🎯Breakout or Pullback? The Difference in Risk and Entry Psychology
Breakout vs pullback: Two Entries into the Same Trade, Two Completely Different Psychologies
It's 3:47 PM, the stock has been sitting below resistance at 100 Kč all day, and suddenly — a candle breaks through to 102, volume spikes, and the chart looks like a rocket taking off. Two voices battle in your head. The first shouts, "Jump in now, don't let it get away!" The second whispers, "Wait, maybe it'll come back and you can buy cheaper." Both are right. And both can be wrong. This is the eternal battle of two entry styles: breakout (you go into strength) and pullback (you wait for a discount).
They are not opponents. They are two different tools for two different situations — and most beginners lose simply because they use a hammer where they need a screwdriver.
Breakout: Buying Confirmed Strength
A breakout means entering when the price breaks a significant level — such as a monthly high, the edge of consolidation, or resistance that the price has hit three times. The logic is simple: sellers who defended this level have been overpowered. Buyers have the upper hand, and the space "upwards" opens.

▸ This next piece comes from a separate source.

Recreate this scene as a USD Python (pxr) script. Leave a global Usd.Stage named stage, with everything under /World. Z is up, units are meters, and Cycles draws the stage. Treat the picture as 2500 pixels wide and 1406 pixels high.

Picture in words: imagine a ceiling in a room. The price hits it again and again (resistance). At the moment of the breakthrough, the ceiling bursts, and above it, there is suddenly free space without resistance — because no one has traded there for a long time, there are no "stuck" sellers.

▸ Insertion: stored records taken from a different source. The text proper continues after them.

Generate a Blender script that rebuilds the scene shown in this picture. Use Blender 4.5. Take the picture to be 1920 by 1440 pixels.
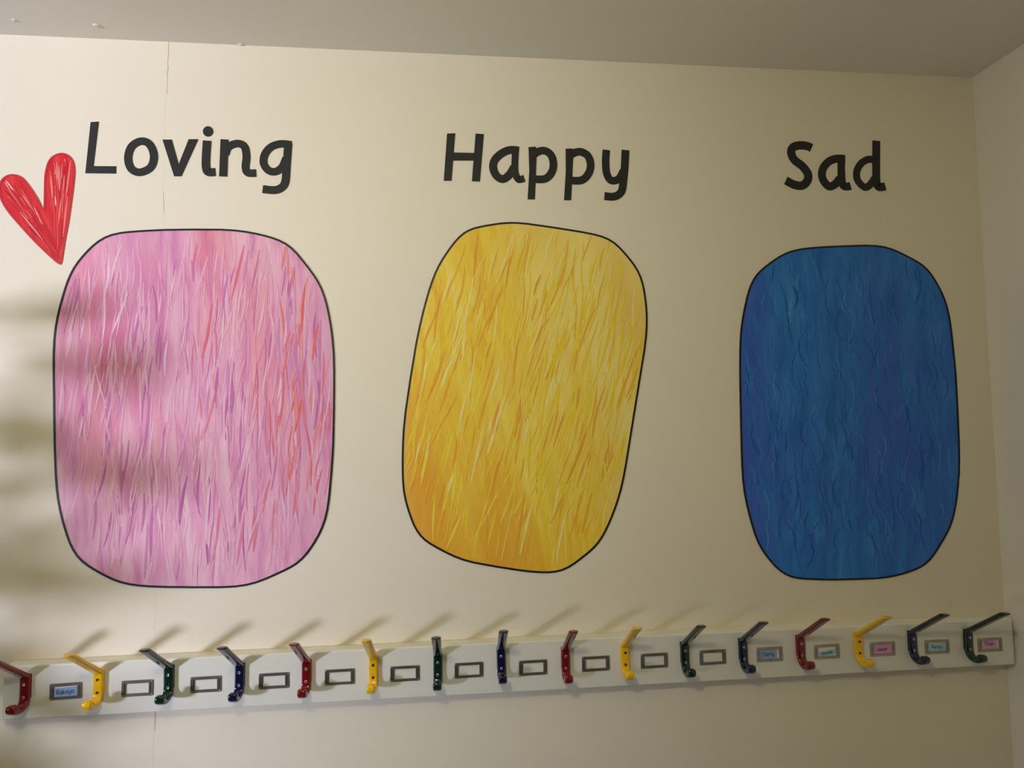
import bpy, bmesh, math, random
from mathutils import Vector, Matrix
import numpy as np

sc = bpy.context.scene
col = sc.collection
for o in list(bpy.data.objects):
    bpy.data.objects.remove(o)

# ------------------------------------------------------------------ camera
F_PX, YAW, PITCH, ROLL = 1100.0, 0.09223, 0.05768, -0.01228
CAM = Vector((0.7621, -1.1623, 1.6559))
fwd = Vector((math.sin(YAW)*math.cos(PITCH), math.cos(YAW)*math.cos(PITCH), math.sin(PITCH)))
rt0 = Vector((math.cos(YAW), -math.sin(YAW), 0))
up0 = rt0.cross(fwd)
RT = rt0*math.cos(ROLL) + up0*math.sin(ROLL)
UP = -rt0*math.sin(ROLL) + up0*math.cos(ROLL)
cd = bpy.data.cameras.new('camera')
cam = bpy.data.objects.new('camera', cd); col.objects.link(cam)
m3 = Matrix((RT, UP, -fwd)).transposed()
cam.matrix_world = Matrix.Translation(CAM) @ m3.to_4x4()
cd.sensor_fit = 'HORIZONTAL'; cd.sensor_width = 36.0
cd.lens = 36.0*F_PX/1920.0
cd.clip_start = 0.01
sc.camera = cam

# ------------------------------------------------------------------ light
W = bpy.data.worlds.new('world'); sc.world = W; W.use_nodes = True
W.node_tree.nodes['Background'].inputs[0].default_value = (0.72, 0.80, 1.0, 1)
W.node_tree.nodes['Background'].inputs[1].default_value = 0.05

def area(name, loc, target, sx, sy, power, color, shape='ELLIPSE'):
    l = bpy.data.lights.new(name, 'AREA'); l.shape = shape; l.size = sx; l.size_y = sy
    l.energy = power; l.color = color
    o = bpy.data.objects.new(name, l); col.objects.link(o); o.location = loc
    o.rotation_euler = (Vector(target)-Vector(loc)).to_track_quat('-Z', 'Y').to_euler()
    return o
area('hall_window_light', (-3.6, -3.75, 1.30), (0.9, 0, 1.4), 0.80, 0.6, 278, (0.72, 0.76, 1.0), 'ELLIPSE')
area('low_fill_light', (-1.3, -1.1, 0.45), (1.9, -0.6, 0.8), 0.5, 0.5, 3.6, (0.58, 0.78, 1.0), 'ELLIPSE')  # added cool fill for the lower right wall, no window stands here
pl = bpy.data.lights.new('ceiling_lamp', 'POINT'); pl.energy = 13.0; pl.color = (1.0, 0.96, 0.66); pl.shadow_soft_size = .07
po = bpy.data.objects.new('ceiling_lamp', pl); col.objects.link(po); po.location = (0.50, -1.14, 2.10)
vs = sc.view_settings
vs.view_transform = 'Standard'; vs.look = 'None'; vs.gamma = 1; vs.use_curve_mapping = False
vs.exposure = 0.0

# ------------------------------------------------------------------ helpers
def lin(c):
    return tuple((v/255/12.92 if v/255 <= .04045 else ((v/255+.055)/1.055)**2.4) for v in c)

def mat(name, rgb, rough=.6, metal=0, noise=None, bump=None, coat=0, spec=.5, stretch=(1, 1, 1)):
    """procedural material; noise=(scale, amount) varies value, bump=(scale, strength)"""
    m = bpy.data.materials.new(name); m.use_nodes = True
    nt = m.node_tree; b = nt.nodes['Principled BSDF']
    c = lin(rgb)
    b.inputs['Base Color'].default_value = (*c, 1)
    b.inputs['Roughness'].default_value = rough
    b.inputs['Metallic'].default_value = metal
    b.inputs['Coat Weight'].default_value = coat
    b.inputs['Specular IOR Level'].default_value = spec
    tc = nt.nodes.new('ShaderNodeTexCoord'); mp = nt.nodes.new('ShaderNodeMapping')
    mp.inputs['Scale'].default_value = stretch
    nt.links.new(tc.outputs['Object'], mp.inputs['Vector'])
    if noise:
        n = nt.nodes.new('ShaderNodeTexNoise'); n.inputs['Scale'].default_value = noise[0]
        n.inputs['Detail'].default_value = 6
        nt.links.new(mp.outputs[0], n.inputs['Vector'])
        r = nt.nodes.new('ShaderNodeValToRGB')
        a = noise[1]
        r.color_ramp.elements[0].position = .3; r.color_ramp.elements[1].position = .7
        r.color_ramp.elements[0].color = (*[v*(1-a) for v in c], 1)
        r.color_ramp.elements[1].color = (*[min(1, v*(1+a)) for v in c], 1)
        nt.links.new(n.outputs['Fac'], r.inputs['Fac']); nt.links.new(r.outputs[0], b.inputs['Base Color'])
    if bump:
        n2 = nt.nodes.new('ShaderNodeTexNoise'); n2.inputs['Scale'].default_value = bump[0]
        n2.inputs['Detail'].default_value = 4
        nt.links.new(mp.outputs[0], n2.inputs['Vector'])
        bp = nt.nodes.new('ShaderNodeBump'); bp.inputs['Strength'].default_value = bump[1]
        bp.inputs['Distance'].default_value = .001
        nt.links.new(n2.outputs['Fac'], bp.inputs['Height']); nt.links.new(bp.outputs[0], b.inputs['Normal'])
    return m

def link(name, bm, m, parent=None, smooth=False, mats=None):
    bmesh.ops.recalc_face_normals(bm, faces=bm.faces)
    me = bpy.data.meshes.new(name); bm.to_mesh(me); bm.free()
    for q in (mats or [m]): me.materials.append(q)
    if smooth:
        for p in me.polygons: p.use_smooth = True
    o = bpy.data.objects.new(name, me); col.objects.link(o)
    if parent: o.parent = parent
    return o

def box(bm, x0, x1, y0, y1, z0, z1, bevel=0, seg=2):
    r = bmesh.ops.create_cube(bm, size=1)
    for v in r['verts']:
        v.co = Vector(((x0+x1)/2+v.co.x*(x1-x0), (y0+y1)/2+v.co.y*(y1-y0), (z0+z1)/2+v.co.z*(z1-z0)))
    if bevel:
        es = list({e for v in r['verts'] for e in v.link_edges})
        bmesh.ops.bevel(bm, geom=es, offset=bevel, segments=seg, affect='EDGES', profile=.5)

def tag(o, label=None, cat=None, group=None, kind=None):
    if label: o['label'] = label
    if cat: o['category'] = cat
    if group: o['group'] = group
    if kind: o['kind'] = kind
    return o

def empty(name, loc, label, cat, group=None):
    o = bpy.data.objects.new(name, None); o.empty_display_size = .05; col.objects.link(o)
    o.location = loc
    return tag(o, label, cat, group)

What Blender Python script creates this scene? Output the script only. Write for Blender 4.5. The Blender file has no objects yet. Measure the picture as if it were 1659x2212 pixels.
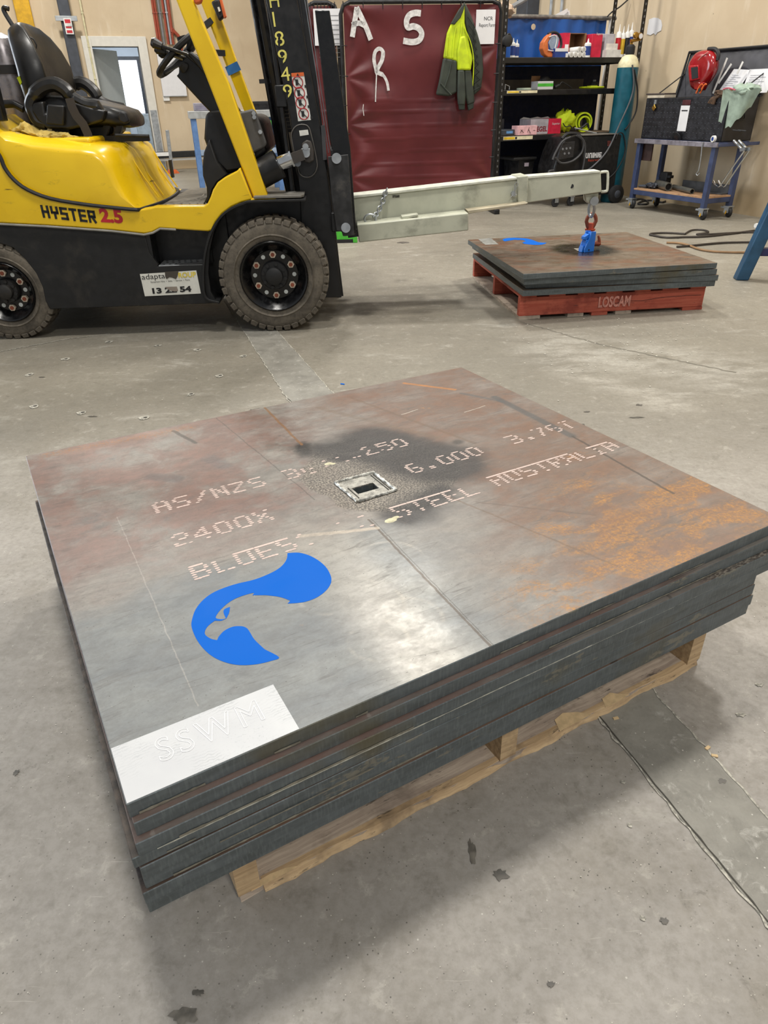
import bpy, bmesh, math, random
from mathutils import Vector, Matrix
random.seed(7)
S = bpy.context.scene
COL = S.collection
R = math.radians

# ------------------------------------------------------------------ camera
FPX, TH, RO, HC = 1496.154, 0.536601, -0.02115046, 1.14
CXP, CYP = 829.5, 1106.0
_F = Vector((0, math.cos(TH), -math.sin(TH))); _R = Vector((1, 0, 0)); _U = _R.cross(_F)
CR = math.cos(RO) * _R + math.sin(RO) * _U
CU = -math.sin(RO) * _R + math.cos(RO) * _U
CAMP = Vector((0, 0, HC))
cd = bpy.data.cameras.new('camera'); cam = bpy.data.objects.new('camera', cd); COL.objects.link(cam)
m3 = Matrix((CR, CU, -_F)).transposed()
cam.matrix_world = Matrix.Translation(CAMP) @ m3.to_4x4()
cd.sensor_fit = 'VERTICAL'; cd.sensor_height = 36.0; cd.lens = 36.0 * FPX / 2212.0
cd.clip_start = 0.02; cd.clip_end = 200
S.camera = cam

# ------------------------------------------------------------------ world, lamps, exposure
S.view_settings.view_transform = 'Standard'; S.view_settings.look = 'None'
S.view_settings.gamma = 1.0; S.view_settings.exposure = 0.0
S.view_settings.use_curve_mapping = False
W = bpy.data.worlds.new('world'); S.world = W; W.use_nodes = True
bg = W.node_tree.nodes['Background']; bg.inputs[0].default_value = (0.93, 0.965, 1.0, 1); bg.inputs[1].default_value = 0.40

def area(name, loc, aim, size, power, color=(1, 1, 1), size_y=None):
    l = bpy.data.lights.new(name, 'AREA'); l.energy = power; l.color = color
    l.shape = 'RECTANGLE' if size_y else 'DISK'; l.size = size
    if size_y: l.size_y = size_y
    o = bpy.data.objects.new(name, l); COL.objects.link(o); o.location = loc
    o.rotation_euler = (Vector(aim) - Vector(loc)).to_track_quat('-Z', 'Y').to_euler()
    return o
WARM = (1.0, 0.965, 0.90)
area('high_bay_light', (-0.95, 2.65, 5.6), (-0.95, 2.65, 0), 0.75, 185, WARM)
area('high_bay_light', (0.25, 7.6, 6.6), (0.25, 7.6, 0), 0.8, 300, WARM)
area('high_bay_light', (3.2, 5.2, 6.4), (3.2, 5.2, 0), 0.8, 260, WARM)
area('high_bay_light', (-4.6, 11.2, 6.4), (-4.6, 11.8, 0), 0.8, 420, WARM)
area('high_bay_light', (2.0, -3.0, 6.4), (2.0, -2.5, 0), 0.9, 260, WARM)
area('roller_door_daylight', (-7.5, 6.0, 2.3), (0, 4.2, 0.3), 4.2, 300, (0.84, 0.91, 1.0), 3.6)

# ------------------------------------------------------------------ colour + node helpers
def lin(c):
    return c / 12.92 if c <= 0.04045 else ((c + 0.055) / 1.055) ** 2.4
def C(h):
    if isinstance(h, str):
        h = h.lstrip('#'); return tuple(lin(int(h[i:i + 2], 16) / 255) for i in (0, 2, 4)) + (1,)
    return tuple(h) + ((1,) if len(h) == 3 else ())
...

Specific Example of a Breakout
A model stock oscillates in the range of 95–100 Kč for 6 weeks. Resistance at 100 Kč holds the fourth test. Fifth attempt — the candle closes at 102.50 Kč, and the daily volume is about 60% higher than the average of the last 20 days. This is a typical breakout signal:
- Entry zone: just above the broken level (e.g., 101–102 Kč)
- Stop-alert: below the broken edge — for example, 98.50 Kč (if the price returns to the range, the breakout failed)

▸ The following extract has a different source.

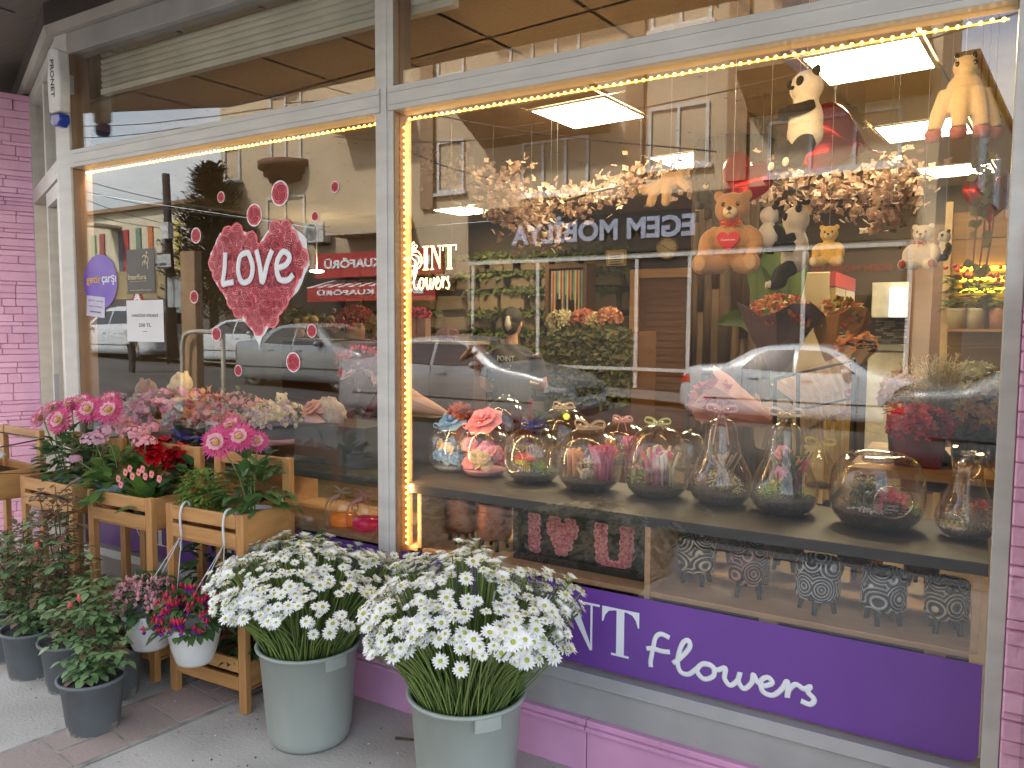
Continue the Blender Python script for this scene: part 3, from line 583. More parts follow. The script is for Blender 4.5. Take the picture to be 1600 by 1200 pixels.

- Risk per share: ~3.50–4 Kč (difference between entry and stop-alert)
Pullback: Waiting for a Return to Support
A pullback is the opposite of patience. You let the price break through, shoot up — and then wait for it to "breathe" and return to the broken level, which has turned from resistance into support (known as a retest). Only then do you enter.
Picture in words: that burst ceiling board from the previous example has now become the floor. The price stands on it, checks that it holds — and bounces higher. You buy on this floor, not in the air.